## WHAT TO DO
Pull out every line containing the string "picture".

## INFORMATION GIVEN
— BEGIN —

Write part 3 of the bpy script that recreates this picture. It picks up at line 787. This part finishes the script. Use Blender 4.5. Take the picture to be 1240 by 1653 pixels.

— END —
— BEGIN —

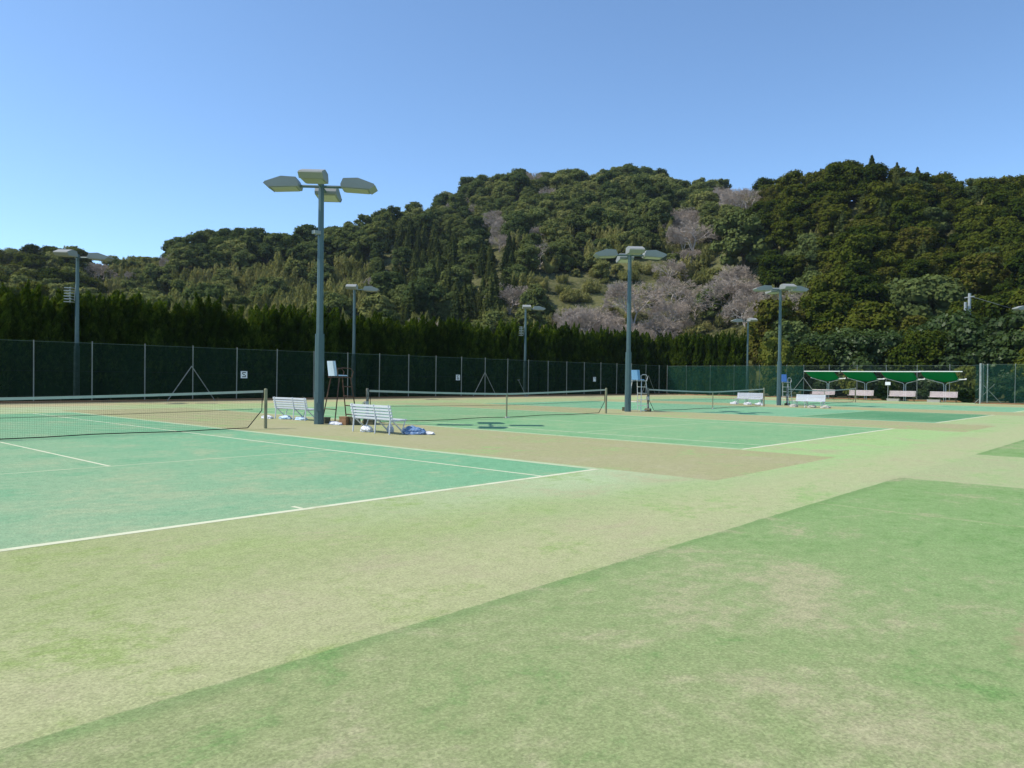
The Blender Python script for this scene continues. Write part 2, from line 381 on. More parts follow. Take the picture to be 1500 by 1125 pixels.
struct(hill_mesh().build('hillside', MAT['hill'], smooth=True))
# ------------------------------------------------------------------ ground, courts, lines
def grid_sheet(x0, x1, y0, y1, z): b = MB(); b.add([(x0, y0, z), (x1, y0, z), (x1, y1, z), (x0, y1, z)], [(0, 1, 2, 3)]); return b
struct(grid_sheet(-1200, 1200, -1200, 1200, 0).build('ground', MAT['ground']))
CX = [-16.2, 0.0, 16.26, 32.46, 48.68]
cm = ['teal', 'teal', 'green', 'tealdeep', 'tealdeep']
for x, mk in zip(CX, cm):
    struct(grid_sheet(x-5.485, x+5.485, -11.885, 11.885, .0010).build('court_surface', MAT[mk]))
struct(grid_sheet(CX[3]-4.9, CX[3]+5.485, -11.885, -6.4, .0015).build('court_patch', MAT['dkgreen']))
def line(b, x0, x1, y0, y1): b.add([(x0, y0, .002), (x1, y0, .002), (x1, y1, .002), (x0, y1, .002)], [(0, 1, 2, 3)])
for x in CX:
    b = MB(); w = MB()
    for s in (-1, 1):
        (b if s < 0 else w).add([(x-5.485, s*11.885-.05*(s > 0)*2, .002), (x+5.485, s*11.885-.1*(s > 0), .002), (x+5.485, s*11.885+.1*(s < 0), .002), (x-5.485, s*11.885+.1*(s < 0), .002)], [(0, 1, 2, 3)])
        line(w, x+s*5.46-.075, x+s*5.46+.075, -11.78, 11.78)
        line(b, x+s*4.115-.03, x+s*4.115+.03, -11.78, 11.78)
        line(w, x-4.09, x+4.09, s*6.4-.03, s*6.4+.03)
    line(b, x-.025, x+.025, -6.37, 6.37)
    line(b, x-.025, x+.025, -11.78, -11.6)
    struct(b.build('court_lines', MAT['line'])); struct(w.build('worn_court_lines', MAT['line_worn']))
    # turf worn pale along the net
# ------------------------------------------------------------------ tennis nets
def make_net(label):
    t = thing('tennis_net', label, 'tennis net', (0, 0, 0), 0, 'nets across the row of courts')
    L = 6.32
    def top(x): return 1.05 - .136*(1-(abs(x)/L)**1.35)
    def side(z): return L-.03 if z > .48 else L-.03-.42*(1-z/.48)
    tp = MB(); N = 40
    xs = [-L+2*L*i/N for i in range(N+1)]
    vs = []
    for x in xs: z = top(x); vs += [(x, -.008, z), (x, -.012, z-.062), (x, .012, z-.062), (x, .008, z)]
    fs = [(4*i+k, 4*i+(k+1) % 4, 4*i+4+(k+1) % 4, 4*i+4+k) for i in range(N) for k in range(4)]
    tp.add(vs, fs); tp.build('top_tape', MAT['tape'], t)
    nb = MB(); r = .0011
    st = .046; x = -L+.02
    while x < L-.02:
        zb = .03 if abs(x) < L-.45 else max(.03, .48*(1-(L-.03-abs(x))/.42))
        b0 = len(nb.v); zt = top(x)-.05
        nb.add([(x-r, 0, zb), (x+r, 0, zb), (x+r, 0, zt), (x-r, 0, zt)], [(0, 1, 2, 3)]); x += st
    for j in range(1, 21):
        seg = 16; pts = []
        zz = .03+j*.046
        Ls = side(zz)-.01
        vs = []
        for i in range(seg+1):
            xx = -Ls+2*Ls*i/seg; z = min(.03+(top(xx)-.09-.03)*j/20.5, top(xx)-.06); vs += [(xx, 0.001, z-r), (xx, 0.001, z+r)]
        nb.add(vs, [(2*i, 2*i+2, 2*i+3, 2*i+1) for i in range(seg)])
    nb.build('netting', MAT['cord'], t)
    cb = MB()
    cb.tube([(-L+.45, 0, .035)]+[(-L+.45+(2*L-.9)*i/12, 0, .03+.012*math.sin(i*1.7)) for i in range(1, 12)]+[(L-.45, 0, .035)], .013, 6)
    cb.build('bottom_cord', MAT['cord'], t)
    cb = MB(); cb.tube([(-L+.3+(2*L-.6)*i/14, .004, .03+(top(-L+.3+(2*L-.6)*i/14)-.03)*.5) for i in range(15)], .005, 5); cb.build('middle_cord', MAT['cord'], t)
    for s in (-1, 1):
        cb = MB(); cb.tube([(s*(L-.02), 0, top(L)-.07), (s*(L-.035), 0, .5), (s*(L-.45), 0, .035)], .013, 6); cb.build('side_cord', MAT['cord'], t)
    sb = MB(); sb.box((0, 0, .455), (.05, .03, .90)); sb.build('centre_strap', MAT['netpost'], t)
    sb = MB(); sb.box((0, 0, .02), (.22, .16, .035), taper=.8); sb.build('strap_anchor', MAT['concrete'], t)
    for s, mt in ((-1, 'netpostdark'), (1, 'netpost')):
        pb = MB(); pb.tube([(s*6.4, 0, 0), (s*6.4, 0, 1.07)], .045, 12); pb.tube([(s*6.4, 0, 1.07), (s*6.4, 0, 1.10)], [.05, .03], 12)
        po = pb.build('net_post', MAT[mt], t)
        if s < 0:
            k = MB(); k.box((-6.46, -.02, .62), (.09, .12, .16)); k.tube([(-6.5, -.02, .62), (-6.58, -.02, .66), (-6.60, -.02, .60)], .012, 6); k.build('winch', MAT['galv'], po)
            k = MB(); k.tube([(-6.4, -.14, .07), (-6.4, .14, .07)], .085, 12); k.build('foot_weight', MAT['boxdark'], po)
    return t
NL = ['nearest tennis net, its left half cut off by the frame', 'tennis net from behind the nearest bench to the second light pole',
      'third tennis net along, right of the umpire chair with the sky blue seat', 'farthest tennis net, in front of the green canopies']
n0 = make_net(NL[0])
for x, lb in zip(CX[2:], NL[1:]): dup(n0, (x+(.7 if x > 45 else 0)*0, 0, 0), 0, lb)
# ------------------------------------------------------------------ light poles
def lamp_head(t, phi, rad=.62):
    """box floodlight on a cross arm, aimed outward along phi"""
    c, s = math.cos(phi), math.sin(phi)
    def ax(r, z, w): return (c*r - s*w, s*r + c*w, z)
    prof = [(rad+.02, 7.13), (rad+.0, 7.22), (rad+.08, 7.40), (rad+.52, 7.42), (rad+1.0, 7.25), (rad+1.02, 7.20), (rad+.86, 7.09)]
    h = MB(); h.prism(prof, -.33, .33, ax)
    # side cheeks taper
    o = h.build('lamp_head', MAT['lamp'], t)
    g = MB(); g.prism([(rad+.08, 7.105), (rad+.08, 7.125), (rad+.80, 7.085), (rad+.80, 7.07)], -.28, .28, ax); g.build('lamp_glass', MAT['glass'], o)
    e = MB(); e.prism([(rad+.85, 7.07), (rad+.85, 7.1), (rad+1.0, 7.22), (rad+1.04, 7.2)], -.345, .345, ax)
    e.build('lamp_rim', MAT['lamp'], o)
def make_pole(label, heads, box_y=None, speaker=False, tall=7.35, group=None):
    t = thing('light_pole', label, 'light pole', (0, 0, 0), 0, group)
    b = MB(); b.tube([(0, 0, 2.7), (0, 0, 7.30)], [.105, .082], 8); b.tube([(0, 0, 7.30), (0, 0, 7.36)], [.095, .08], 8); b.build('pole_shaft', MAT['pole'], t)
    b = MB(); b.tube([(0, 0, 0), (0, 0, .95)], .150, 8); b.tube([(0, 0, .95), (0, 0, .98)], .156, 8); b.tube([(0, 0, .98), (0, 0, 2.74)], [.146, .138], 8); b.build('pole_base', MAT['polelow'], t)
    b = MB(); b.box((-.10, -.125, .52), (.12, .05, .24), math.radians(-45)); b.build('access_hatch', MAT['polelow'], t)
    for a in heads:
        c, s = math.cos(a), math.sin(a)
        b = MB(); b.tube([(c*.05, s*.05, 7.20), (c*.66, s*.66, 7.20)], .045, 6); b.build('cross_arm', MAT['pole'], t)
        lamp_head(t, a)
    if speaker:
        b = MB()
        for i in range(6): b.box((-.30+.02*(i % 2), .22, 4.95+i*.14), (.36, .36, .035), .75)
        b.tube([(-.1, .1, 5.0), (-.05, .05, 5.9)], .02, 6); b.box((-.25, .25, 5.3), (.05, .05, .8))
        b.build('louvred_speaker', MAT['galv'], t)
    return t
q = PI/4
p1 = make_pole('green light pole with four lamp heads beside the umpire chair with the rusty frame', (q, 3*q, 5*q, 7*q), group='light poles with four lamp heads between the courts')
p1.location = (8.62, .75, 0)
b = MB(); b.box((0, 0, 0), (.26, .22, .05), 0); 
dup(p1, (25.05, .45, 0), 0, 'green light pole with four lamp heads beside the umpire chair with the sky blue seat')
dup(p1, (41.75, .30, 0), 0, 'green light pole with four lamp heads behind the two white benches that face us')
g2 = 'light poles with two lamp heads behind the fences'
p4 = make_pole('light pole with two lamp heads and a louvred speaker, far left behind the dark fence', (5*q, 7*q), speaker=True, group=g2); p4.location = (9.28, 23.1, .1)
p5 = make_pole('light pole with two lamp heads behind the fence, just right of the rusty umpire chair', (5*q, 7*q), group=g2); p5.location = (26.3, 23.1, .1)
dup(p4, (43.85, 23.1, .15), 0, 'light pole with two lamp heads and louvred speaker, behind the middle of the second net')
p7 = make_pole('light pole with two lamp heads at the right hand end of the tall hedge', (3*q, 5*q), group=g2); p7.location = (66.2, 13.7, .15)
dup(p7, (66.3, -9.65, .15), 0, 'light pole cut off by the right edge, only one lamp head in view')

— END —

## RESPONSE TO THE TASK
Write part 3 of the bpy script that recreates this picture. It picks up at line 787. This part finishes the script. Use Blender 4.5. Take the picture to be 1240 by 1653 pixels.
The Blender Python script for this scene continues. Write part 2, from line 381 on. More parts follow. Take the picture to be 1500 by 1125 pixels.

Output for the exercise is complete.